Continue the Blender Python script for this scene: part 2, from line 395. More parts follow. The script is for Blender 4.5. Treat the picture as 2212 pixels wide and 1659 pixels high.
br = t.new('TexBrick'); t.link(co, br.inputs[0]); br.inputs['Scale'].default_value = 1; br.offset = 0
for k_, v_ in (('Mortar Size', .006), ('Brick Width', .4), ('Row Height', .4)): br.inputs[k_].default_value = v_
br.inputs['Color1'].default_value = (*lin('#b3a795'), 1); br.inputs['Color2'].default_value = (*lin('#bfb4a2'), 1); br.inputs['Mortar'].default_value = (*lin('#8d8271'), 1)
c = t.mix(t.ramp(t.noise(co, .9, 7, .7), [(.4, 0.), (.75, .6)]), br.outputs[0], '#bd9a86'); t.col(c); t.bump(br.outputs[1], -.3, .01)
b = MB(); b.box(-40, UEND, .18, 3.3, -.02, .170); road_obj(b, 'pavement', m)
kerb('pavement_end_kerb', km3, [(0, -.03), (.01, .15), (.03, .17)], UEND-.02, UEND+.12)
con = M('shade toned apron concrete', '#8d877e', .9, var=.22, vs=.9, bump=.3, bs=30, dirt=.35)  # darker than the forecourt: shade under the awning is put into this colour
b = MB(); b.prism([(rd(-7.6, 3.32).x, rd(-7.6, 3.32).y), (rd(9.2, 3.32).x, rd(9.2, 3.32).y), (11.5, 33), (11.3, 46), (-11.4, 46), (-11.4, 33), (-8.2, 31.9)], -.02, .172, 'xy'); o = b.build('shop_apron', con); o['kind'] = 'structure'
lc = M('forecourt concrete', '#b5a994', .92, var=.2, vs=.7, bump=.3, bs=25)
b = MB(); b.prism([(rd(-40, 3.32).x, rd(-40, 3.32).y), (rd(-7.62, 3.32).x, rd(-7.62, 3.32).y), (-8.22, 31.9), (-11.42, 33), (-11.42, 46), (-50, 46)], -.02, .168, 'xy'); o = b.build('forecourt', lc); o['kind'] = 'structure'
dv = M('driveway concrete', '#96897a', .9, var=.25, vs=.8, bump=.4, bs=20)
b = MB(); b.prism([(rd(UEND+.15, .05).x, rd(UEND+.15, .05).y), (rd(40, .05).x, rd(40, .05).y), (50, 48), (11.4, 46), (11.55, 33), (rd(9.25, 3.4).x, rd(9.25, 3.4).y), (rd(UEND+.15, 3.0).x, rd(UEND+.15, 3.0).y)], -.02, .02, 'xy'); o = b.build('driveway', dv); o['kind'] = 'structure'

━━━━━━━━

* Given request:
Write the material out again word for word.

* Output:
Continue the Blender Python script for this scene: part 2, from line 395. More parts follow. The script is for Blender 4.5. Treat the picture as 2212 pixels wide and 1659 pixels high.
br = t.new('TexBrick'); t.link(co, br.inputs[0]); br.inputs['Scale'].default_value = 1; br.offset = 0
for k_, v_ in (('Mortar Size', .006), ('Brick Width', .4), ('Row Height', .4)): br.inputs[k_].default_value = v_
br.inputs['Color1'].default_value = (*lin('#b3a795'), 1); br.inputs['Color2'].default_value = (*lin('#bfb4a2'), 1); br.inputs['Mortar'].default_value = (*lin('#8d8271'), 1)
c = t.mix(t.ramp(t.noise(co, .9, 7, .7), [(.4, 0.), (.75, .6)]), br.outputs[0], '#bd9a86'); t.col(c); t.bump(br.outputs[1], -.3, .01)
b = MB(); b.box(-40, UEND, .18, 3.3, -.02, .170); road_obj(b, 'pavement', m)
kerb('pavement_end_kerb', km3, [(0, -.03), (.01, .15), (.03, .17)], UEND-.02, UEND+.12)
con = M('shade toned apron concrete', '#8d877e', .9, var=.22, vs=.9, bump=.3, bs=30, dirt=.35)  # darker than the forecourt: shade under the awning is put into this colour
b = MB(); b.prism([(rd(-7.6, 3.32).x, rd(-7.6, 3.32).y), (rd(9.2, 3.32).x, rd(9.2, 3.32).y), (11.5, 33), (11.3, 46), (-11.4, 46), (-11.4, 33), (-8.2, 31.9)], -.02, .172, 'xy'); o = b.build('shop_apron', con); o['kind'] = 'structure'
lc = M('forecourt concrete', '#b5a994', .92, var=.2, vs=.7, bump=.3, bs=25)
b = MB(); b.prism([(rd(-40, 3.32).x, rd(-40, 3.32).y), (rd(-7.62, 3.32).x, rd(-7.62, 3.32).y), (-8.22, 31.9), (-11.42, 33), (-11.42, 46), (-50, 46)], -.02, .168, 'xy'); o = b.build('forecourt', lc); o['kind'] = 'structure'
dv = M('driveway concrete', '#96897a', .9, var=.25, vs=.8, bump=.4, bs=20)
b = MB(); b.prism([(rd(UEND+.15, .05).x, rd(UEND+.15, .05).y), (rd(40, .05).x, rd(40, .05).y), (50, 48), (11.4, 46), (11.55, 33), (rd(9.25, 3.4).x, rd(9.25, 3.4).y), (rd(UEND+.15, 3.0).x, rd(UEND+.15, 3.0).y)], -.02, .02, 'xy'); o = b.build('driveway', dv); o['kind'] = 'structure'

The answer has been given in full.